Owing to the significant share of cement production, building with concrete generates about 8 % of global CO2 emissions while also contributing to the imminent worldwide depletion of sand and gravel resources. However, since we are currently unable to abandon concrete construction, an alternative solution would be to significantly reduce the mass of concrete structures while retaining the method’s cost effectiveness and associated comfort.

Solid reinforced-concrete floors have set a global standard in building construction, encompassing, for instance, office, residential and hotel buildings. In the future, lightweight yet rigid, carbon-prestressed floor systems will provide an appropriate solution for substituting them. Conventional concrete floors are usually 30 cm thick, but they could be replaced with lightweight, corrosion-resistant shell structures with an average thickness of only 10 cm in order to make a tangible contribution to saving resources and thus reducing CO2 emissions. Precast floor slabs open up a greater sustainability potential because less waste is generated during their prefabrication. They also allow for easier removal and demolition as well as more efficient reuse.

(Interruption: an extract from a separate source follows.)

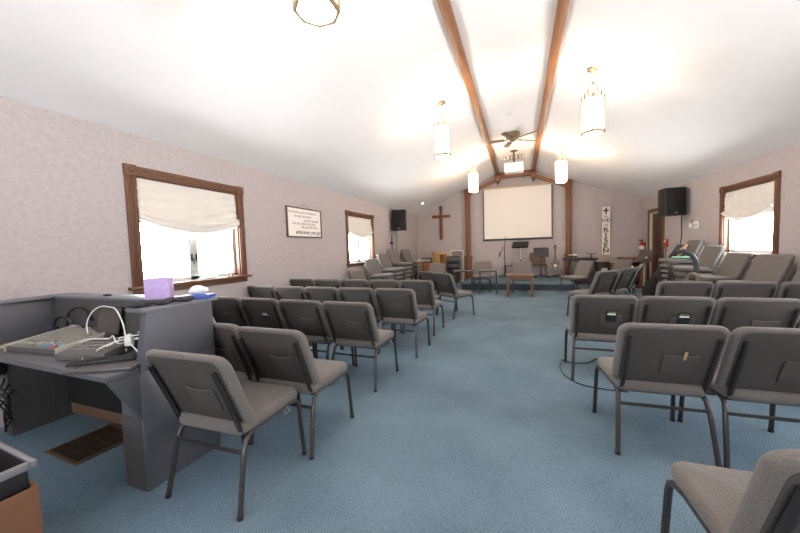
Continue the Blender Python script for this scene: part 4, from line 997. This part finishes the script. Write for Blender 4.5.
for i, (a, c, z0, z1) in enumerate(FW):
    r = thing('window_%d' % (5+i), 'unseen wide window added for fill daylight behind the camera, %s' % ('left', 'right')[i], 'window', ((a+c)/2, YB, z0)); r['kind'] = 'structure'
    w = (c-a)/2; h = z1-z0
    MB().box(-w, -w+.06, -.12, -.05, 0, h).box(w-.06, w, -.12, -.05, 0, h).box(-.04, .04, -.12, -.05, 0, h).box(-w, w, -.12, -.05, 0, .06).box(-w, w, -.12, -.05, h-.06, h).build('sash_frame', WFRAME, r)
    MB().box(-w+.06, w-.06, -.09, -.084, .06, h-.06).build('glass_pane', GLASS, r, smooth=False)
    MB().box(-w-.1, -w, 0, .022, -.1, h+.1).box(w, w+.1, 0, .022, -.1, h+.1).box(-w, w, 0, .022, h, h+.1).box(-w, w, 0, .022, -.1, 0).build('casing', WOOD, r)
    L = bpy.data.lights.new('window_portal', 'AREA'); L.shape = 'RECTANGLE'; L.size = 2*w; L.size_y = h; L.cycles.is_portal = True
    o = bpy.data.objects.new('window_portal', L); COL.objects.link(o); o.location = ((a+c)/2, YB-TH-.02, (z0+z1)/2); o.rotation_euler = (R(90), 0, 0)
def portal(x, s, op):
    L = bpy.data.lights.new('window_portal', 'AREA'); L.shape = 'RECTANGLE'; L.size = op[3]-op[2]; L.size_y = op[1]-op[0]
    L.cycles.is_portal = True
    o = bpy.data.objects.new('window_portal', L); COL.objects.link(o)
    o.location = (x-s*(TH+.02), (op[0]+op[1])/2, (op[2]+op[3])/2); o.rotation_euler = (0, R(-90)*s, 0)
for op in LW: portal(WL, 1, op)
for op in RW: portal(WR, -1, op)

cam = bpy.data.cameras.new('camera'); co = bpy.data.objects.new('camera', cam); COL.objects.link(co)
F, YAW, PITCH, ROLL, H = 321.859, .3577, .0564, -.0314, 1.36
cam.sensor_fit = 'HORIZONTAL'; cam.sensor_width = 36; cam.lens = F/800*36; cam.clip_start = .05
f_ = Vector((-math.sin(YAW)*math.cos(PITCH), math.cos(YAW)*math.cos(PITCH), -math.sin(PITCH)))
r_ = Vector((math.cos(YAW), math.sin(YAW), 0)); u_ = r_.cross(f_)
r2 = math.cos(ROLL)*r_+math.sin(ROLL)*u_; u2 = -math.sin(ROLL)*r_+math.cos(ROLL)*u_
co.matrix_world = Matrix(((r2.x, u2.x, -f_.x, 0), (r2.y, u2.y, -f_.y, 0), (r2.z, u2.z, -f_.z, H), (0, 0, 0, 1)))
SC.camera = co
SC.view_settings.view_transform = 'Standard'; SC.view_settings.look = 'None'; SC.view_settings.gamma = 1; SC.view_settings.use_curve_mapping = False
SC.view_settings.exposure = .6
SC.cycles.max_bounces = 10; SC.cycles.diffuse_bounces = 6; SC.cycles.sample_clamp_indirect = 8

The lightweight, high-strength, fatigue-resistant category of carbon fiber reinforced polymers (CFRPs) excels with a tear length of approximately 200 km, which presumably is the greatest of all materials. They allow for a very high degree of concrete prestressing while making it possible to reduce the concrete cover to the required minimum. In so doing, the full range of benefits of lightweight construction can be utilized since the spans commonly used in building construction tend to be rather small compared to bridge structures, and simply or doubly curved elements can be used to activate the structural shell behavior while minimizing bending. This principle paves the way towards designing slender and lightweight yet rigid structural components that minimize concrete consumption without compromising on the benefits such as durability and cost effectiveness.